Required work> Your task is to reproduce, verbatim and without pictures, the lines from the opening of the listing through the line containing "broadleaf('low_shrub', 'dark bush".

Data extract>
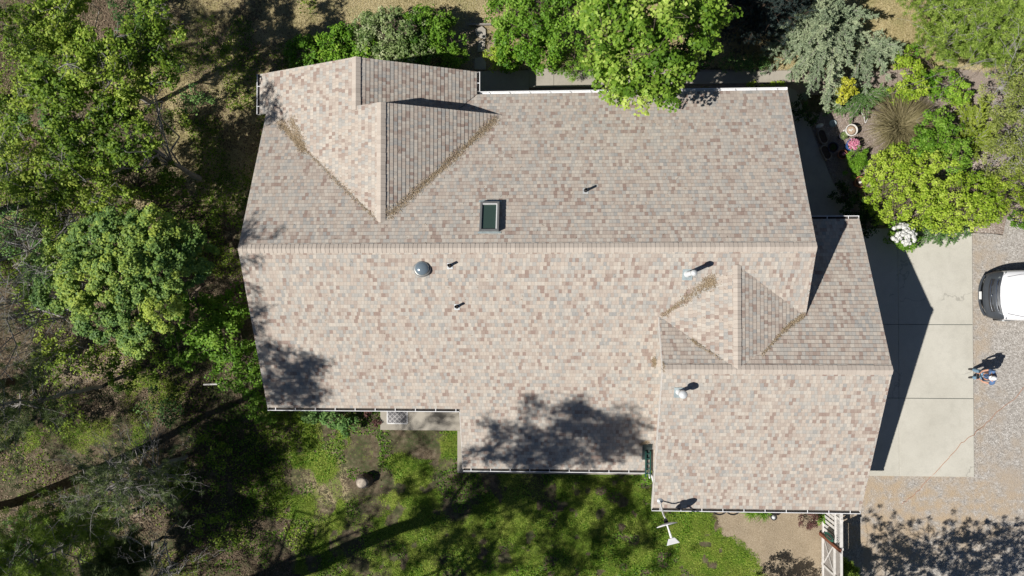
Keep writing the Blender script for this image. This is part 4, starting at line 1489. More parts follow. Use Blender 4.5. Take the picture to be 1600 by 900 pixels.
bl = [B(1335, 330, .5, 20, .4, 26), B(1352, 350, .5, 18, .4), B(1310, 300, .4, 14, .3)]
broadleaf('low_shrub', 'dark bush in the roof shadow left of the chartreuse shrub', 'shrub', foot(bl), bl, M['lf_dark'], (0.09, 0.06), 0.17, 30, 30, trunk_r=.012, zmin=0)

# ------------------------------------------------------------------ the woodland on the left
bl = [B(60, 55, 5.4, 60, .8), B(110, 25, 5.6, 60, .9), B(160, 50, 5.8, 60, .8), B(95, 100, 5.9, 60, .8), B(160, 110, 5.8, 55, .8), B(220, 35, 5.3, 48, .7), B(60, 140, 5.3, 42, .7)]
broadleaf('forest_tree', 'tall open-crowned tree in the top left corner with pale twigs', 'tree', (-16.6, 8.2, -.1), bl, M['lf_forest'], (0.12, 0.085), 0.24, 34, 17, bark=M['deadtwig'], trunk_r=.12, limbs=20, gap=.24, twig_r=.006, shell=.35, group='woodland trees left of the house', rough=.3)
bl = [B(130, 180, 5.6, 62, .8), B(190, 150, 5.3, 48, .8), B(190, 215, 5.2, 58, .7), B(100, 240, 5.2, 52, .8), B(240, 110, 5.0, 42, .6), B(255, 65, 5.0, 36, .6)]
broadleaf('forest_tree', 'bright leafy tree second from the top on the left, above the maple', 'tree', (-14.5, 5.0, -.1), bl, M['lf_forest'], (0.12, 0.085), 0.24, 34, 18, bark=M['deadtwig'], trunk_r=.12, limbs=20, gap=.22, twig_r=.006, shell=.35, group='woodland trees left of the house', rough=.3)
bl = [B(35, 265, 4.8, 55, .8), B(80, 300, 4.4, 52, .7), B(150, 290, 4.2, 55, .6), B(20, 200, 4.8, 36, .7)]
broadleaf('forest_tree', 'yellow-green leafy tree on the left edge just above the maple', 'tree', (-17.5, 2.6, -.1), bl, M['lf_forest'], (0.11, 0.08), 0.23, 34, 19, bark=M['deadtwig'], trunk_r=.11, limbs=18, gap=.18, twig_r=.006, shell=.35, group='woodland trees left of the house', rough=.3)
bl = [B(220, 270, 2.4, 50, .6), B(265, 305, 1.8, 38, .5), B(190, 330, 1.8, 44, .5)]
broadleaf('understorey_bush', 'dark understorey bush between the left trees and the house', 'bush', foot(bl), bl, M['lf_forest'], (0.11, 0.08), 0.25, 30, 11, trunk_r=.04, limbs=5, gap=.12, group='understorey of the wood', rough=.3)
# the broad maple
bl = [B(105, 405, 5.3, 44, .6), B(150, 380, 5.8, 46, .6), B(195, 370, 5.9, 44, .6), B(240, 370, 5.8, 44, .6), B(285, 375, 5.3, 36, .5), B(90, 450, 5.3, 38, .5), B(140, 440, 6.2, 50, .7), B(195, 430, 6.3, 44, .7),
      B(245, 425, 6.1, 46, .6), B(290, 420, 5.5, 34, .5), B(150, 490, 5.6, 38, .5), B(205, 495, 5.5, 40, .6), B(255, 475, 5.6, 36, .6), B(215, 530, 4.8, 26, .5), B(68, 415, 4.7, 28, .4), B(60, 445, 4.7, 24, .4), B(310, 395, 4.9, 26, .4)]
broadleaf('maple_tree', 'round-crowned broad maple on the left with dense lobed yellow-green foliage', 'tree', (-13.9, -.3, -.1), bl, M['lf_maple2'], (0.085, 0.075), 0.17, 66, 32, blobt=1.8, up=1.3, trunk_r=.18, limbs=22, tintv=.13, shell=.72, rough=.2, twigs=False, zmin=-.1)
bl = [B(310, 500, 2.6, 40, .8), B(345, 525, 2.2, 42, .8), B(290, 540, 2.0, 34, .7), B(360, 485, 2.2, 34, .7)]
broadleaf('leafy_bush', 'dark green bush between the broad maple and the roof edge', 'bush', foot(bl), bl, M['lf_green'], (0.12, 0.10), 0.26, 36, 14, trunk_r=.06, group='understorey of the wood')
bl = [B(395, 560, 1.0, 30, .6), B(400, 600, .9, 32, .6), B(360, 580, 1.0, 30, .6), B(410, 640, .6, 24, .4)]
broadleaf('leafy_bush', 'shaded bush touching the lower left corner of the main roof', 'bush', foot(bl), bl, M['lf_green'], (0.10, 0.08), 0.22, 34, 18, trunk_r=.04, group='understorey of the wood')
bl = [B(160, 560, 1.6, 30, .5), B(190, 590, 1.2, 26, .4), B(230, 570, 1.6, 28, .5)]
broadleaf('understorey_bush', 'small bush in broken shade below the broad maple', 'bush', foot(bl), bl, M['lf_forest'], (0.10, 0.08), 0.22, 28, 12, trunk_r=.04, group='understorey of the wood')
# dead grey crown at the left edge
bare('dead_tree', 'grey leafless tree with crooked branches at the left edge beside the maple', 'tree', (-19.5, .3, -.1), [at(10, 350, 5), at(40, 385, 5.2), at(60, 420, 5), at(50, 470, 4.8), at(15, 440, 5.2), at(10, 500, 5), at(60, 500, 4), at(5, 340, 4.5), at(0, 400, 5.5)], M['deadtwig'], r0=.045, depth=3, nsub=4, spread=.6)
# lower left pines and twiggy trees
pine('pine_tree', 'sparse grey-green pine on the left edge below the leafless tree', 'tree', (-18.6, -3.8, -.1), 8.5, 2.3, M['nd_pale'], crown_from=.4, whorls=9, per=8, needles=44, nl=.17, nw=.015, ntuft=3, trunk_r=.09, bark=M['deadtwig'], deadfrac=.3, conical=.5, group='pines in the lower left wood')
pine('pine_tree', 'twiggy half-bare pine in the middle of the lower left wood', 'tree', (-14.9, -6.6, -.1), 6.0, 2.5, M['nd_pale'], crown_from=.35, whorls=9, per=9, needles=40, nl=.16, nw=.014, ntuft=3, trunk_r=.09, bark=M['deadtwig'], deadfrac=.6, conical=.5, group='pines in the lower left wood')
pine('pine_tree', 'yellow-green pine in the bottom left corner', 'tree', (-17.4, -9.0, -.1), 7.0, 2.2, M['nd_green'], crown_from=.35, whorls=9, per=9, needles=44, nl=.17, nw=.014, ntuft=4, trunk_r=.09, bark=M['deadtwig'], deadfrac=.15, conical=.5, group='pines in the lower left wood')
pine('young_pine', 'young pale green pine top at the bottom edge beside curled bare twigs', 'tree', (*at(215, 865, 1.5)[:2], -.1), 4.2, 1.1, M['nd_pale'], crown_from=.35, whorls=6, per=6, needles=70, nl=.22, nw=.013, ntuft=5, trunk_r=.07, bark=M['deadtwig'], conical=.5)
bare('bare_shrub', 'curled pale bare twigs at the bottom edge right of the young pine', 'shrub', (*at(240, 905, 1)[:2], 0), [at(240, 845, 3), at(262, 865, 3), at(225, 870, 2.6), at(290, 880, 2.4), at(250, 890, 3)], M['deadtwig'], r0=.03, depth=3, nsub=3)
for k, (px, py, r_, lab) in enumerate(((25, 360, 44, 'dim bush among the grey branches at the left edge'), (40, 470, 44, 'dim bush at the left edge beside the broad maple'), (90, 545, 34, 'small dim bush below the left side of the broad maple'), (215, 20, 44, 'bush under the open-crowned tree at the top edge'), (20, 60, 40, 'bush in the very top left corner'), (20, 130, 36, 'bush at the left edge below the corner tree'), (60, 210, 44, 'bush in the gap between the two upper left trees'), (260, 180, 34, 'bush on the shaded side of the second left tree'),(60, 560, 40, 'dim green bush at the left edge under the sparse pine'), (250, 640, 30, 'small dark bush in the shade at the start of the bottom lawn'), (100, 650, 34, 'low bush in broken light in the lower left wood'),
                                      (330, 700, 30, 'scrubby bush beside the dappled lawn'), (30, 840, 40, 'bright bush in the bottom left corner'), (150, 860, 30, 'small bush left of the young pine'), (330, 830, 34, 'scrubby bush at the bottom edge in dappled shade'),
                                      (300, 150, 24, 'small bush on the dry grass left of the gable'), (330, 60, 26, 'small bush on the shaded grass near the top edge'), (355, 330, 22, 'dark bush close to the left end of the ridge'))):
    bl = [B(px, py, .8, r_, .5), B(px + 18, py + 14, .6, r_ * .7, .4)]
    broadleaf('understorey_bush', lab, 'bush', foot(bl), bl, M['lf_forest'] if k % 3 else M['nd_moss'], (0.10, 0.07), 0.24, 26, 9, trunk_r=.03, gap=.25, group='understorey of the wood', rough=.3)
# below the west wall
bl = [B(520, 655, .5, 22, .35, 14), B(545, 665, .45, 16, .35), B(490, 650, .4, 18, .3, 10)]
broadleaf('low_shrub', 'blue-green leafy shrub under the lower left gutter', 'shrub', foot(bl), bl, M['nd_moss'], (0.09, 0.07), 0.15, 34, 40, trunk_r=.02, zmin=0)
bl = [B(577, 645, .3, 8, .2), B(588, 660, .15, 6, .1)]
broadleaf('low_shrub', 'small plant with reddish dead leaves at the left end of the patio slab', 'shrub', foot(bl), bl, M['burgundy'], (0.08, 0.05), 0.12, 28, 40, trunk_r=.015, zmin=0)
bl = [B(1012, 748, .4, 9, .3)]
broadleaf('low_shrub', 'small green plant by the white downspout at the garage corner', 'shrub', foot(bl), bl, M['lf_green'], (0.07, 0.05), 0.12, 28, 50, trunk_r=.015, zmin=0)
bl = [B(1262, 812, .5, 14, .35)]
broadleaf('burgundy_shrub', 'round dull burgundy shrub by the white picket fence', 'shrub', foot(bl), bl, M['burgundy'], (0.06, 0.035), 0.13, 40, 50, trunk_r=.02)
tussock('strap_leaf_plant', 'lime strap-leaved plant between the burgundy shrub and the fence', 'plant', (*at(1281, 808)[:2], -.02), 90, .5, M['lf_fresh'], .5, .03)
tussock('strap_leaf_plant', 'green arching plant under the garage gutter left of the black pot', 'plant', (*at(1190, 797)[:2], -.02), 260, .42, M['lf_fresh'], .9, .02)
tussock('strap_leaf_plant', 'green arching plant under the garage gutter right of the black hoops', 'plant', (*at(1172, 796)[:2], -.02), 240, .38, M['lf_fresh'], .9, .02)
pine('young_pine', 'fresh green pine sapling poking up at the foot of the fence', 'tree', (*at(1312, 888, 0)[:2], -.05), 1.5, .62, M['nd_green'], crown_from=.25, whorls=5, per=6, needles=60, nl=.12, nw=.012, ntuft=3, trunk_r=.03, bark=M['deadtwig'], conical=.5)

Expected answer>
Keep writing the Blender script for this image. This is part 4, starting at line 1489. More parts follow. Use Blender 4.5. Take the picture to be 1600 by 900 pixels.
bl = [B(1335, 330, .5, 20, .4, 26), B(1352, 350, .5, 18, .4), B(1310, 300, .4, 14, .3)]
broadleaf('low_shrub', 'dark bush in the roof shadow left of the chartreuse shrub', 'shrub', foot(bl), bl, M['lf_dark'], (0.09, 0.06), 0.17, 30, 30, trunk_r=.012, zmin=0)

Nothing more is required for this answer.